RECORDS TO USE

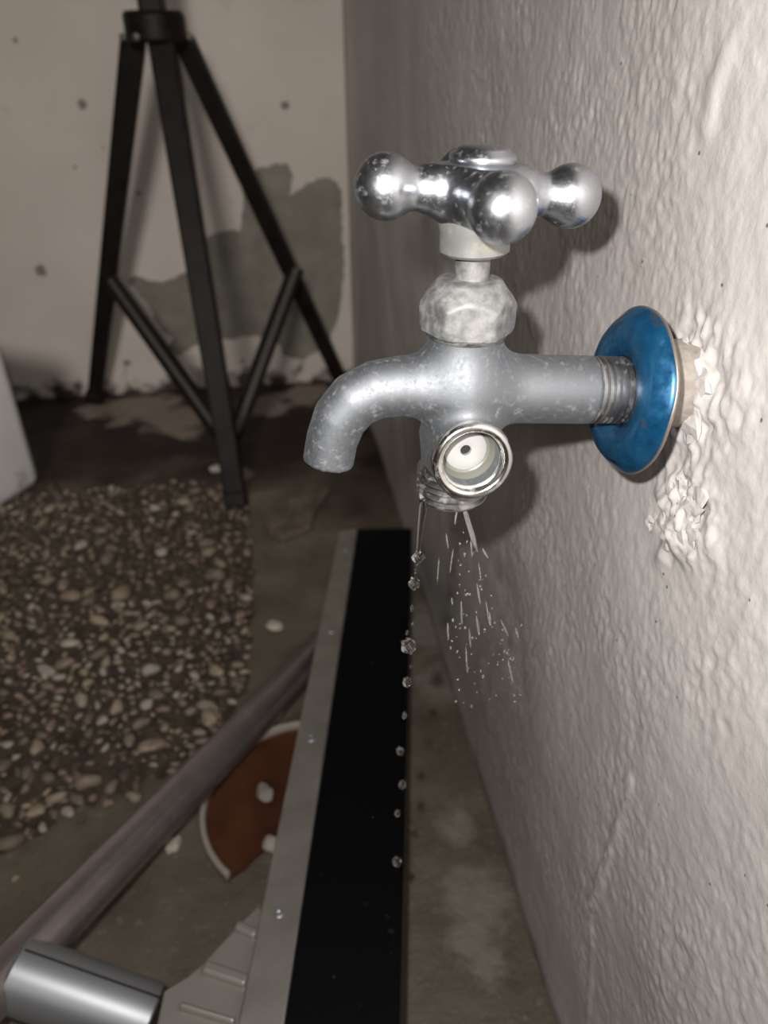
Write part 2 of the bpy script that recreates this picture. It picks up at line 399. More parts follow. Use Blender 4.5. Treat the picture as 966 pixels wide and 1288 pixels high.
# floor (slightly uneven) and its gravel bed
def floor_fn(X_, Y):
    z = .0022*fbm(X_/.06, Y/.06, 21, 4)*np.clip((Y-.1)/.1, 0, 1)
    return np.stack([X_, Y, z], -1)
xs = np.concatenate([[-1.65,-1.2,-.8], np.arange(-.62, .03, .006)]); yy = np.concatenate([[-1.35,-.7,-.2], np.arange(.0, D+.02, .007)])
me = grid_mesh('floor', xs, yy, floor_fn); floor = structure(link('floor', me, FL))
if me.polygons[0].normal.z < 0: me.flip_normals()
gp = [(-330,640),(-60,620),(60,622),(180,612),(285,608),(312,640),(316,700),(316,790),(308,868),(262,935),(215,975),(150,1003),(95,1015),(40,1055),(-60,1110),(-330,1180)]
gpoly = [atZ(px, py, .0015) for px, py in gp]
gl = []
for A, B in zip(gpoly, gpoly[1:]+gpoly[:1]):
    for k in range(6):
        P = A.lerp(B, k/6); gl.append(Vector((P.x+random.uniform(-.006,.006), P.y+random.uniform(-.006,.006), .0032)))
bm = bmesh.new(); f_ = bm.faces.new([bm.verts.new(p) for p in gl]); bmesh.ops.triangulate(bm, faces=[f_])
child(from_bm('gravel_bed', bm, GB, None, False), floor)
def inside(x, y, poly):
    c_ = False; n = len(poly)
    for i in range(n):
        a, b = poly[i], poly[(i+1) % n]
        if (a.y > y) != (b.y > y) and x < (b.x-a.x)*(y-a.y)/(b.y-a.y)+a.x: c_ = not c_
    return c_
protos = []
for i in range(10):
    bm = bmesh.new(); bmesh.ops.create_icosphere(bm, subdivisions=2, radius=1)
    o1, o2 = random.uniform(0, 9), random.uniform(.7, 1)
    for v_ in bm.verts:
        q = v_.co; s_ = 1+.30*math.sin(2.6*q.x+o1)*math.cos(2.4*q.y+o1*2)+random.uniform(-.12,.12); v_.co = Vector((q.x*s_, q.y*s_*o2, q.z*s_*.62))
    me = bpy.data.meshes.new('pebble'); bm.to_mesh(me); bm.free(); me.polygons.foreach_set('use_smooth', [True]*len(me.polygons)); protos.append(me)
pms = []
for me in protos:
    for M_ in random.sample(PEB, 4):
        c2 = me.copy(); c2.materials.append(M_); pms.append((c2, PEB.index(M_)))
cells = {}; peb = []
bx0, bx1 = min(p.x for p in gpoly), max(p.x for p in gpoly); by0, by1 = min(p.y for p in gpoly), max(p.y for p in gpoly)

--

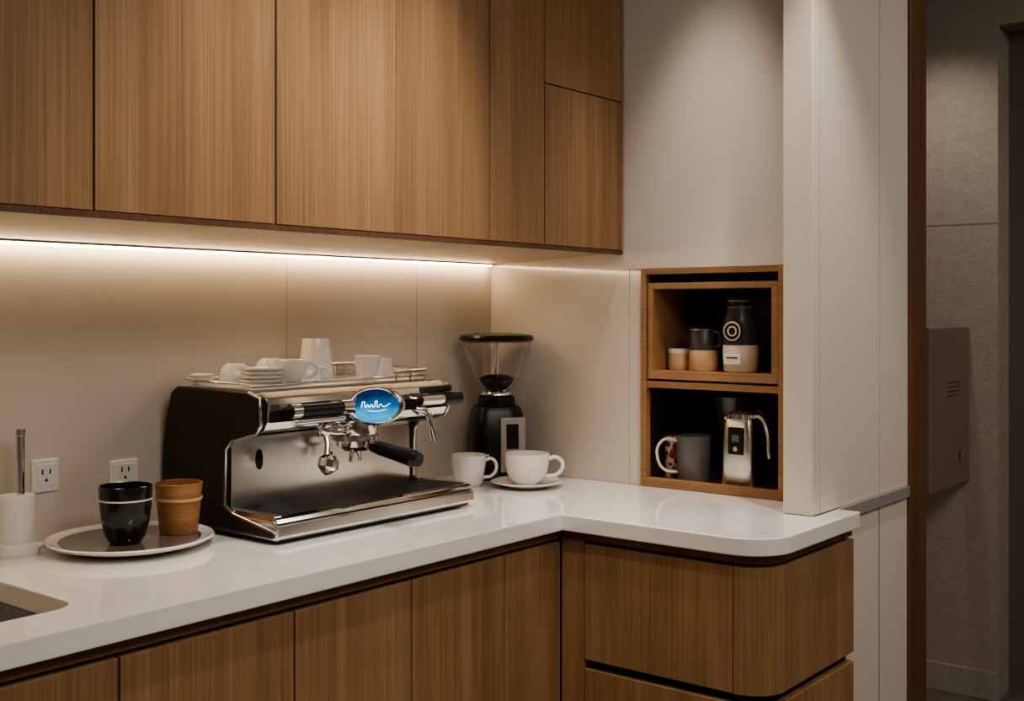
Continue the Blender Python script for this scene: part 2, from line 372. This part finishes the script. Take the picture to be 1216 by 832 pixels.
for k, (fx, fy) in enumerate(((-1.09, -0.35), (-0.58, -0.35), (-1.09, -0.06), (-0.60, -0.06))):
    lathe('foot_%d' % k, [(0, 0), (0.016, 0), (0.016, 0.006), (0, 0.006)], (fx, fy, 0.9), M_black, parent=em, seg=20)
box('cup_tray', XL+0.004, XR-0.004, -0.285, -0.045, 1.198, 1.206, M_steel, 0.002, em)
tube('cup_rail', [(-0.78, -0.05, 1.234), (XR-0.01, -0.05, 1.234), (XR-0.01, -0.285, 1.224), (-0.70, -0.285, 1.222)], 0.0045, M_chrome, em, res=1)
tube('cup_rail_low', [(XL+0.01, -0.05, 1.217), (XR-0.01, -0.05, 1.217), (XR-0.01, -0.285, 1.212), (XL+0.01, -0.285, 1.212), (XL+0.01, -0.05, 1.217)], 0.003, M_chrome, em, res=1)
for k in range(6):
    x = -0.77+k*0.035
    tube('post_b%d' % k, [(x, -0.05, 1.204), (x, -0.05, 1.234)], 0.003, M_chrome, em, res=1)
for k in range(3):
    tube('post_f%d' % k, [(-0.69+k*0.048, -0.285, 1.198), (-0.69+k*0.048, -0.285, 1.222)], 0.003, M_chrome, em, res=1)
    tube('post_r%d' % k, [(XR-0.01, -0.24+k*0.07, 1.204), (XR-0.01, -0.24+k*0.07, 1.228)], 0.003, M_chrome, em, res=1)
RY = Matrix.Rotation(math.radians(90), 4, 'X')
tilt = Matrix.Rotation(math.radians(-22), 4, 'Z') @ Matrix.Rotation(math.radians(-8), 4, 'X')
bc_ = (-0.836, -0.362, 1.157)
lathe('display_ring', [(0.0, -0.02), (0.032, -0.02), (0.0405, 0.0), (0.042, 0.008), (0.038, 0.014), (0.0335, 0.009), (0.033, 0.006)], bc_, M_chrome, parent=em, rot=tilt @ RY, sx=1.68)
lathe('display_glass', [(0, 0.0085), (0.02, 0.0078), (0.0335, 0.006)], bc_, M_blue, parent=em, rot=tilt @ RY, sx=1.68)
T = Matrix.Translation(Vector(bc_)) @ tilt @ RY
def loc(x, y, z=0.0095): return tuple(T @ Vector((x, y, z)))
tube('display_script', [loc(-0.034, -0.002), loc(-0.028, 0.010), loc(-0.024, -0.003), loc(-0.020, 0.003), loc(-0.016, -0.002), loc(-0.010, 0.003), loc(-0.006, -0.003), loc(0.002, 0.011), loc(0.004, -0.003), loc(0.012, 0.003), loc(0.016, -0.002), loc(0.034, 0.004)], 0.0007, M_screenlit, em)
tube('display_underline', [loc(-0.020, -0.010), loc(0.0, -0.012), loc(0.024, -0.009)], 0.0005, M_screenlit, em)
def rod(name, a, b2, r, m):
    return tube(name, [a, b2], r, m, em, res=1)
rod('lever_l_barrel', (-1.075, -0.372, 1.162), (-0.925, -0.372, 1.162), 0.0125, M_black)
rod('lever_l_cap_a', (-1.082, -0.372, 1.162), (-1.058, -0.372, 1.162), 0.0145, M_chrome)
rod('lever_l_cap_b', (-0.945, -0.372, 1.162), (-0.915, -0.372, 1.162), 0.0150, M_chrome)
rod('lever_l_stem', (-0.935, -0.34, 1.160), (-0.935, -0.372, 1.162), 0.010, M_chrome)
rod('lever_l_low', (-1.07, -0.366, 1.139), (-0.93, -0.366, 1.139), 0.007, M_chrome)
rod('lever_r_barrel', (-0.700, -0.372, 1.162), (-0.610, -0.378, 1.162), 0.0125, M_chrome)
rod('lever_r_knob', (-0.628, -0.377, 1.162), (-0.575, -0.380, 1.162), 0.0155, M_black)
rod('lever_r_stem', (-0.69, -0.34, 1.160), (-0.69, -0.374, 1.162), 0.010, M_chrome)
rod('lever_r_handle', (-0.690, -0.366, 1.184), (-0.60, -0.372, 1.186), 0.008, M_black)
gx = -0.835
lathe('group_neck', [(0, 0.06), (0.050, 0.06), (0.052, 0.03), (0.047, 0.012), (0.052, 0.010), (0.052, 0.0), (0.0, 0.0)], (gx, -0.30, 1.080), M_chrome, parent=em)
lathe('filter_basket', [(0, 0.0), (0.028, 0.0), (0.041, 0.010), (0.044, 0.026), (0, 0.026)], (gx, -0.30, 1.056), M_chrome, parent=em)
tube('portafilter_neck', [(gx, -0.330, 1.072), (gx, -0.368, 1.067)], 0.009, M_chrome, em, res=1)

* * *

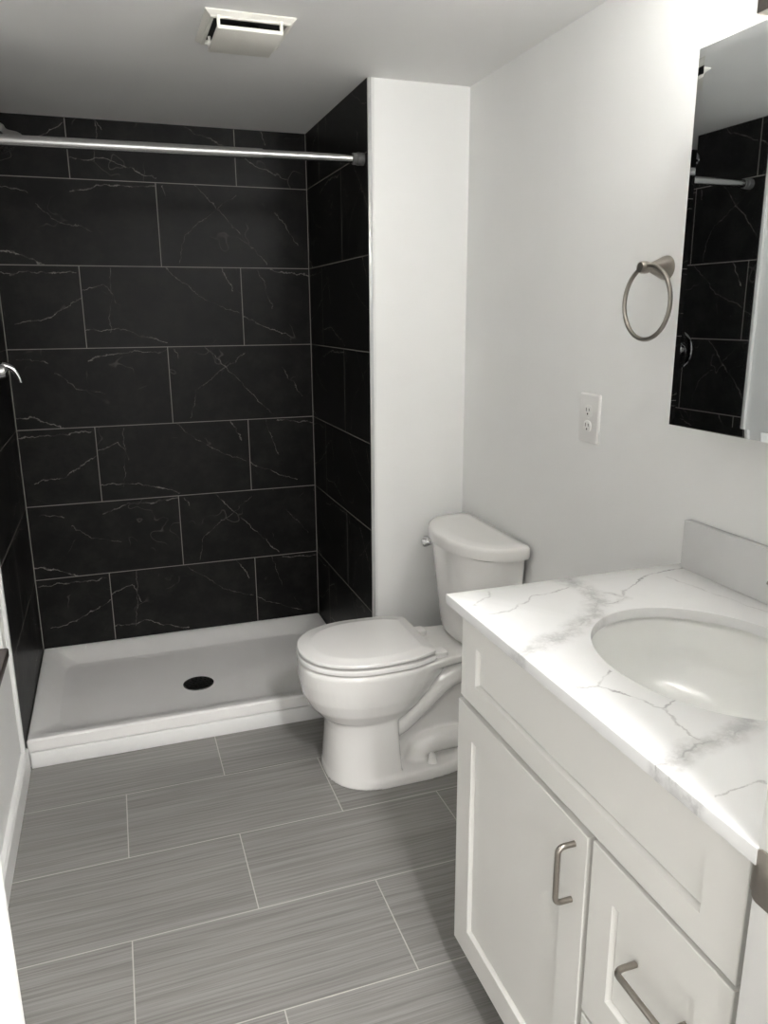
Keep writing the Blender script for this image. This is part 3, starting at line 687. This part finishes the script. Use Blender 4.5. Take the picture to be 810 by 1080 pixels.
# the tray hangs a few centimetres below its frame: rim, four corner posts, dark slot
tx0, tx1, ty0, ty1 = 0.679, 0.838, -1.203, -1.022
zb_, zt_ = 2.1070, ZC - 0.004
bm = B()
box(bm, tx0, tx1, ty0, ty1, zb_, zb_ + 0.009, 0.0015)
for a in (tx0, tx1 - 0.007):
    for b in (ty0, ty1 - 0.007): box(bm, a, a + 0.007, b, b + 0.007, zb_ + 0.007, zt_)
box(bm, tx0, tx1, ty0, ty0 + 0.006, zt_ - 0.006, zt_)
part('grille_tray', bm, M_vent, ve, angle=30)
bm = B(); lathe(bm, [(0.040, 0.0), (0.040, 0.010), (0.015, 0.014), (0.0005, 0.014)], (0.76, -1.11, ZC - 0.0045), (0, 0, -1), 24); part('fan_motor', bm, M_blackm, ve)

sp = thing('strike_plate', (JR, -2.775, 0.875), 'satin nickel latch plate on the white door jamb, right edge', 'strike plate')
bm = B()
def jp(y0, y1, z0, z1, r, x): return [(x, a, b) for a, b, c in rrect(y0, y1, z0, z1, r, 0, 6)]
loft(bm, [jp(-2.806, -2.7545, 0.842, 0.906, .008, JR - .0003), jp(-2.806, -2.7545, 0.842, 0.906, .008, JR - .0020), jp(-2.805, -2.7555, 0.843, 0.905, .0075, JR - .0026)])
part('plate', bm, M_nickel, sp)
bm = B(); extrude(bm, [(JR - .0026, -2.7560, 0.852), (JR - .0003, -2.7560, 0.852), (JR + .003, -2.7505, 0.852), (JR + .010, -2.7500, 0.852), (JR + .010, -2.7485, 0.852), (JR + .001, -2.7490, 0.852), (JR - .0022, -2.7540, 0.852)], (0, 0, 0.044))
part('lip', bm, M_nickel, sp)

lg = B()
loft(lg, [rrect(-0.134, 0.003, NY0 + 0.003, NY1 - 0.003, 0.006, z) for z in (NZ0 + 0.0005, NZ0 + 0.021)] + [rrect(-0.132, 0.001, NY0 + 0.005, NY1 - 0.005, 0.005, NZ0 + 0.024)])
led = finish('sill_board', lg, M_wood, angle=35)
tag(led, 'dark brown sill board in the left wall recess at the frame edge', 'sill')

WHAT TO PRODUCE
Write out each line exactly as it appears, from the line with "Write part 2" up to and including the line with "bx0, bx1 = min(p.x".

REPLY
Write part 2 of the bpy script that recreates this picture. It picks up at line 399. More parts follow. Use Blender 4.5. Treat the picture as 966 pixels wide and 1288 pixels high.
# floor (slightly uneven) and its gravel bed
def floor_fn(X_, Y):
    z = .0022*fbm(X_/.06, Y/.06, 21, 4)*np.clip((Y-.1)/.1, 0, 1)
    return np.stack([X_, Y, z], -1)
xs = np.concatenate([[-1.65,-1.2,-.8], np.arange(-.62, .03, .006)]); yy = np.concatenate([[-1.35,-.7,-.2], np.arange(.0, D+.02, .007)])
me = grid_mesh('floor', xs, yy, floor_fn); floor = structure(link('floor', me, FL))
if me.polygons[0].normal.z < 0: me.flip_normals()
gp = [(-330,640),(-60,620),(60,622),(180,612),(285,608),(312,640),(316,700),(316,790),(308,868),(262,935),(215,975),(150,1003),(95,1015),(40,1055),(-60,1110),(-330,1180)]
gpoly = [atZ(px, py, .0015) for px, py in gp]
gl = []
for A, B in zip(gpoly, gpoly[1:]+gpoly[:1]):
    for k in range(6):
        P = A.lerp(B, k/6); gl.append(Vector((P.x+random.uniform(-.006,.006), P.y+random.uniform(-.006,.006), .0032)))
bm = bmesh.new(); f_ = bm.faces.new([bm.verts.new(p) for p in gl]); bmesh.ops.triangulate(bm, faces=[f_])
child(from_bm('gravel_bed', bm, GB, None, False), floor)
def inside(x, y, poly):
    c_ = False; n = len(poly)
    for i in range(n):
        a, b = poly[i], poly[(i+1) % n]
        if (a.y > y) != (b.y > y) and x < (b.x-a.x)*(y-a.y)/(b.y-a.y)+a.x: c_ = not c_
    return c_
protos = []
for i in range(10):
    bm = bmesh.new(); bmesh.ops.create_icosphere(bm, subdivisions=2, radius=1)
    o1, o2 = random.uniform(0, 9), random.uniform(.7, 1)
    for v_ in bm.verts:
        q = v_.co; s_ = 1+.30*math.sin(2.6*q.x+o1)*math.cos(2.4*q.y+o1*2)+random.uniform(-.12,.12); v_.co = Vector((q.x*s_, q.y*s_*o2, q.z*s_*.62))
    me = bpy.data.meshes.new('pebble'); bm.to_mesh(me); bm.free(); me.polygons.foreach_set('use_smooth', [True]*len(me.polygons)); protos.append(me)
pms = []
for me in protos:
    for M_ in random.sample(PEB, 4):
        c2 = me.copy(); c2.materials.append(M_); pms.append((c2, PEB.index(M_)))
cells = {}; peb = []
bx0, bx1 = min(p.x for p in gpoly), max(p.x for p in gpoly); by0, by1 = min(p.y for p in gpoly), max(p.y for p in gpoly)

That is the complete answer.